Her latest single, “High” is the beginning of a new era for Smith; it was first recorded by superstar Miley Cyrus for her 2020 record Plastic Hearts but Smith always knew she would record a version of her own. “When I think about that song, I think it’s very relatable because we all feel that. When we dig back in our memories, which I did a lot of on this record, I think about things so vividly,” she tells us. “And that’s what this song is – having that moment when you’re drinking a little too much wine and your memories just come rolling back and you just feel it as if it happened yesterday.” Where Cyrus’ version has soft-rock flare, Smith’s is overpowering and thunderous with added fiddle sounds done by Amanda Shires.

“High” isn’t the first song Smith gave to an artist, that still held a special place in her heart. “Tacoma,” was written by herself and Bob DiPiero and originally cut by Garth Brooks for his 2014 album Man Against Machine. “I fell in love with ‘Tacoma’ the minute that Bob DiPiero and I wrote it,” she says with confidence. “I knew that I was gonna put it on my record and I was already making plans to record it but when Garth sent me an email and was like, ‘Hey sister, do you think I could cut this song?’ I absolutely had to say yes. He’s one of my favorite artists. He’s an icon.”

As her thoughts transpire she reflects on past times when it was normal for artists to continuously put their own spin on the same track as she cites the example of “How Do I Live” which was sung by both LeAnn Rimes and Trisha Yearwood. “If you go way back, people would cut and re-cut a song if it was great. I don’t know why we got away from that,” she states in a quizzical manner.

When asked if it’s sometimes hard to give songs away she answers right away, “Yes.” She continues, “When people first started recording my music it was really so fun and exciting because I was still trying to figure out who I was as an artist. But I realized as the years rolled by that it got harder and harder to give my music away. And truly I realized I was missing the stage and missing my own voice.” Even though her artistry as a vocalist is starting to shine through more as time progresses, she still confesses that writing solely for herself all the time can be draining as she admits, “I’ve learned to try and split up my writing schedule. When you’re writing your story all the time, it’s kind of like sticking your hand down your throat into your heart. I don’t always love living there.”

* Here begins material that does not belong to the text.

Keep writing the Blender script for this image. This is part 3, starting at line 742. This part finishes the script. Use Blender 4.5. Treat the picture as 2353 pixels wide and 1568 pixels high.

Last year, Smith opened for Little Big Town and country icon George Strait. Currently, she’s opening for Reba McEntire on her ‘Reba Live In Concert Tour’. Looking down the road and into 2022, Smith is planning to continue on her journey of establishing herself as an artist with an entirely self-produced project. “I’m even more excited because I’m releasing new music. Music that I’ve spent the last year pouring my blood, sweat, and tears into,” she exclaims as she beams with passion. “I decided to self-produce this record, which was really kind of a terrifying decision that I made. I was so afraid to do it, but it ended up being just an incredible learning process and an incredible journey to overcome that fear and, out of that, make something truly vulnerable.”